Exercise description
Pick out every line in the data below that holds "Blender".

-- Start of Provided records --

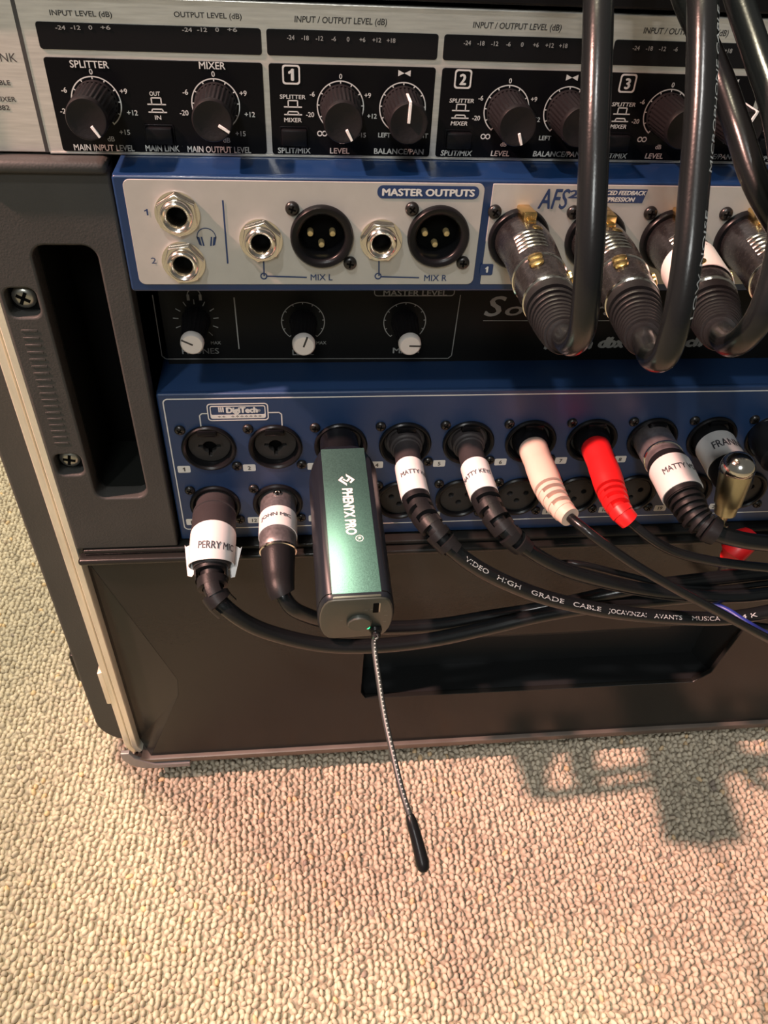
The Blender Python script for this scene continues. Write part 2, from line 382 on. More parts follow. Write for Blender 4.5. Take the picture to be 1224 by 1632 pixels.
# ------------------------------------------------------------------ floor and carpet
FLOOR = -430.0
def floor():
    V, Fc = box(-2500, 2500, -2500, 2500, FLOOR-30, FLOOR)
    me = bpy.data.meshes.new('floor'); me.from_pydata([tuple(Vector(v)*S) for v in V], [], Fc); me.update(); me.materials.append(M['carpet_base'])
    f = link('floor', me, None, kind='structure')
    pts = []
    for xc in np.arange(-440, 460, 3.7):
        ys = np.arange(-290, 340, 3.3)+rng.uniform(0, 3.3)
        for yy in ys:
            if xc > -125 and yy > 30: continue
            if xc < -380 and yy < -200: continue
            pts.append((xc, yy))
    P = np.array(pts); n = len(P)
    P += rng.normal(0, .55, P.shape)*np.array([1.0, 1.0])
    P[:, 0] += 1.3*np.sin(P[:, 1]/23+P[:, 0]/31)
    seg = 7; ang = np.arange(seg)*2*np.pi/seg
    rings = [(1.0, 0.0), (.98, .45), (.62, .86)]
    L = rng.uniform(1.75, 2.55, n); W = rng.uniform(1.25, 1.75, n); Hh = rng.uniform(1.9, 3.6, n); th = rng.normal(np.pi/2, .65, n)
    tilt = rng.normal(0, .28, (n, 2))
    vs = []
    for rr_, hh in rings:
        lx = L[:, None]*rr_*np.cos(ang)[None]; ly = W[:, None]*rr_*np.sin(ang)[None]
        X = lx*np.cos(th)[:, None]-ly*np.sin(th)[:, None]; Yv = lx*np.sin(th)[:, None]+ly*np.cos(th)[:, None]
        Zv = Hh[:, None]*hh+tilt[:, :1]*X*hh+tilt[:, 1:]*Yv*hh
        vs.append(np.stack([P[:, :1]+X, P[:, 1:]+Yv, FLOOR-.3+Zv], -1))
    top = np.stack([P[:, 0], P[:, 1], FLOOR-.3+Hh], -1)[:, None]
    V = np.concatenate(vs+[top], 1); nv = V.shape[1]
    quads = []
    for i in range(2):
        for k in range(seg): quads.append((i*seg+k, i*seg+(k+1) % seg, (i+1)*seg+(k+1) % seg, (i+1)*seg+k))
    tris = [(2*seg+k, 2*seg+(k+1) % seg, 3*seg) for k in range(seg)]
    base = (np.arange(n)*nv)[:, None, None]
    Q = (np.array(quads)[None]+base).reshape(-1, 4); T = (np.array(tris)[None]+base).reshape(-1, 3)
    me = bpy.data.meshes.new('carpet_pile'); me.vertices.add(n*nv); me.vertices.foreach_set('co', (V.reshape(-1, 3)*S).ravel())
    me.loops.add(Q.size+T.size); me.loops.foreach_set('vertex_index', np.concatenate([Q.ravel(), T.ravel()]).astype(np.int32))
    me.polygons.add(len(Q)+len(T))
    st = np.concatenate([np.arange(len(Q))*4, Q.size+np.arange(len(T))*3]).astype(np.int32)
    me.polygons.foreach_set('loop_start', st); me.update(calc_edges=True); me.validate()
    me.polygons.foreach_set('use_smooth', [True]*len(me.polygons))
    k = rng.normal(0, 1, n); pal = np.array([.52, .455, .355])[None]*(1+.09*k[:, None])
    fl = rng.random(n); pal[fl < .02] = (.48, .40, .31); pal[(fl > .02) & (fl < .035)] = (.62, .46, .28); pal[fl > .997] = (.30, .25, .21)
    patch = .05*np.sin(P[:, 0]/37+1)*np.sin(P[:, 1]/29)
    pal = np.clip(pal*(1+patch[:, None]), 0, 1)
    ca = me.color_attributes.new('tuft', 'FLOAT_COLOR', 'POINT')
    c4 = np.ones((n, nv, 4)); c4[:, :, :3] = pal[:, None]; ca.data.foreach_set('color', c4.ravel())
    me.materials.append(M['carpet_loops'])
    link('carpet_pile', me, f, kind='stuff')
floor()
# ------------------------------------------------------------------ rack case
XR = 372.0
def rack_case():
    t = thing('rack_case', 'black plastic rack case with pale metal valance strip standing on the carpet', 'rack case', (130, 20, FLOOR))
    # outer shell: side walls, bottom, behind the valance
    def shell_loop(x0, x1, z0, z1, r): return rr(x0, z0, x1, z1, r, 8)
    g = plate([shell_loop(-137, XR+27, -417, 160, 24), shell_loop(-118, XR+8, -408, 150, 8)], 14, 380, 1.5)
    wobj('shell', g, 'case_shell', t)
    wobj('shell_seam', box(-138.2, -116, 16, 390, -179.5, -178, .3), 'case_shell', t)
    wobj('side_latch', box(-143, -136, 22, 60, -362, -335, 2.5), 'case_black', t)
    # metal valance: tongue and groove strip that turns the corner, two ridges with a dark groove
    def around(off, y0, y1):
        V = []; cx, cz, r = -101.5, -395.5, 16.0-off
        pts = [(-117.5+off, 158), (-117.5+off, 20)]
        for k in range(9):
            a = math.pi+math.pi/2*k/8; pts.append((cx+r*math.cos(a), cz+r*math.sin(a)))
        pts += [(XR-10, cz-r)]
        cx2 = XR-6
        for k in range(9):
            a = 1.5*math.pi+math.pi/2*k/8; pts.append((cx2+r*math.cos(a), cz+r*math.sin(a)))
        pts += [(cx2+r, 158)]
        return pts
    def rail(o0, o1, y0, y1):
        prof = [(o0, y1), (o0, y0+.8), (o0+.6, y0), (o1-.6, y0), (o1, y0+.8), (o1, y1)]
        L = [around(o, 0, 0) for o, _ in prof]; n = len(L[0]); V = []; Fc = []
        for (o, y), lp in zip(prof, L): V += [Vector((a, y, b)) for a, b in lp]
        for i in range(len(prof)-1):
            for k in range(n-1): Fc.append((i*n+k, i*n+k+1, (i+1)*n+k+1, (i+1)*n+k))
        return V, Fc
    def part_of(g, lo, hi, npt=24):          # cut the run of the strip into side and bottom lengths
        V, Fc = g; n = len(V)//6; return V, [f for f in Fc if lo <= (f[0] % n) < hi]
    N = len(around(0, 0, 0))
    for o0, o1, yy in ((0, 4.0, -1), (5.0, 8.8, -3)):
        wobj('valance_strip', part_of(rail(o0, o1, yy, 16), 0, 6), 'valance_metal', t)
        wobj('bottom_strip', part_of(rail(o0, o1, yy-5.5, 16), 6, 16), 'valance_shaded', t, label='bottom run of the metal strip, its shade put in as brown-grey')
        wobj('valance_strip', part_of(rail(o0, o1, yy, 16), 16, N), 'valance_metal', t)
    wobj('valance_groove', rail(3.9, 5.1, 2, 16), 'hole_black', t)
    wobj('corner_guard', plate([[(-118, -394)]+[(-101.5+17*math.cos(math.pi+math.pi/2*k/8), -395.5+17*math.sin(math.pi+math.pi/2*k/8)) for k in range(1, 9)]+[(-78, -412.5), (-78, -408.5), (-99, -408.0), (-110.5, -400), (-113, -394)]], -9.2, 3, .6), 'clear_corner', t, label='clear plastic corner cap')
    wobj('strip_clip', box(-119.5, -116.5, -1.5, 6, -352, -322, .8), 'valance_metal', t)
    # lower front panel with handle pocket and an added facet at left, tilted to mimic a reflection
    zt, zb = -228.5, -402.6
    B1 = at(283, 1083, -6); B2 = at(284, 1108, -6); C1 = at(237, 1191, -6); A1 = at(140, 895, -6)
    main = [(A1.x, zt), (XR-1, zt), (XR-1, zb), (C1.x, zb), (B2.x, B2.z), (B1.x, B1.z)]
    pz0, pz1 = -353.0, -300.0
    pocket = [(30, pz1), (29, pz0+6), (32, pz0), (238, pz0-1), (247, pz0+8), (254, pz1+2), (250, pz1+3)]
    wobj('front_panel', plate([main, pocket], -6, 3.2, .35), 'case_black', t)
    F1 = [Vector((A1.x, -6, zt)), Vector((B1.x, -6, B1.z)), Vector((B2.x, -6, B2.z)), Vector((C1.x, -6, zb)), Vector((-108.5, 3.5, zb+5)), Vector((-108.5, 3.5, zt))]
    wobj('reflection_facet', (F1, [(0, 5, 1), (5, 4, 1), (1, 4, 2), (2, 4, 3)]), 'case_black', t, ang=1)
    # pocket box
    pk = [Vector((a, yy, b)) for yy in (-5.5, 17) for a, b in [(30, pz1+1), (28.5, pz0-1), (246 if yy > 0 else 255, pz0-1), (246 if yy > 0 else 255, pz1+4)]]
    if True:
        V = pk; Fc = [(4, 5, 6, 7), (0, 1, 5, 4), (1, 2, 6, 5), (2, 3, 7, 6), (3, 0, 4, 7)]
    wobj('handle_pocket', (V, Fc), 'pocket_black', t, ang=10)
    wobj('handle_grip', box(60, 215, 4, 10, pz1-14, pz1+2, 2), 'pocket_black', t)
    # ledge above the panel: two rounded lips
    wobj('panel_lip', join(box(-108.5, XR-1, -8.5, -1.5, -229.6, -226.0, 1.5, 3), box(-106, XR-1, -4.8, 4, -225.8, -222.8, 1.0, 3)), 'case_black', t)
    # dark inner liner behind everything
    wobj('liner', join(box(-117, XR+7, 100, 104, -408, 150), box(-110, XR, 2, 100, -226, -222.9)), 'hole_black', t)
    for xa, xb in ((-109.5, -95.5), (XR-14.5, XR-.5)): wobj('rack_rail', box(xa, xb, 3.1, 6, -408, 60), 'satin_black', t)
    for x in (-90, 330):
        for y in (60, 340): wobj('foot', lathe([(0, 16), (12, 14), (12, .01)], 24, (x, y, -417), (0, 0, -1)), 'rubber_black', t)
rack_case()
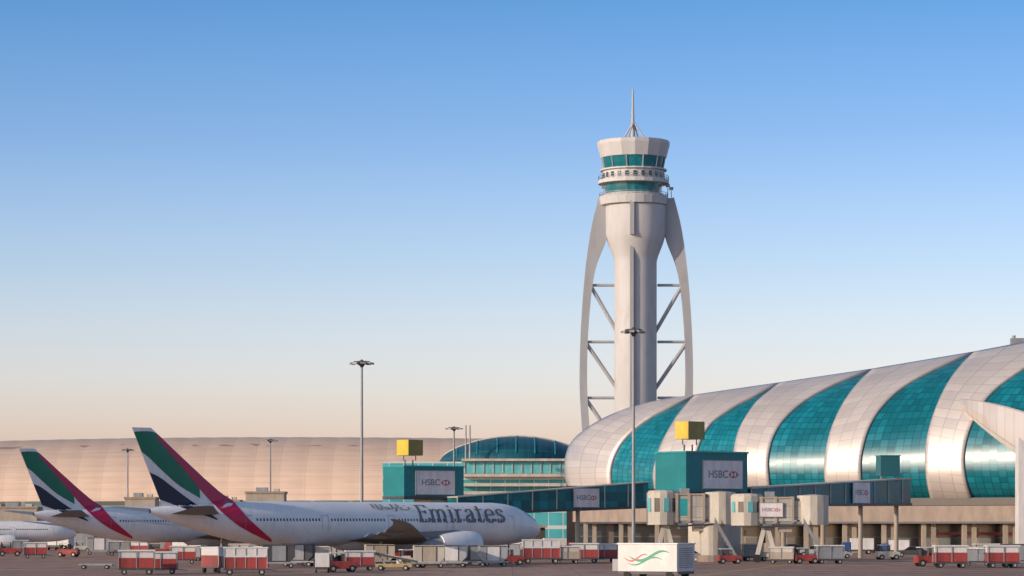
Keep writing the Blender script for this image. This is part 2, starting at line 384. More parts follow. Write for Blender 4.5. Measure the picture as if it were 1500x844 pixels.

-- End of Provided records --

Response to this exercise
The Blender Python script for this scene continues. Write part 2, from line 382 on. More parts follow. Write for Blender 4.5. Take the picture to be 1224 by 1632 pixels.
Keep writing the Blender script for this image. This is part 2, starting at line 384. More parts follow. Write for Blender 4.5. Measure the picture as if it were 1500x844 pixels.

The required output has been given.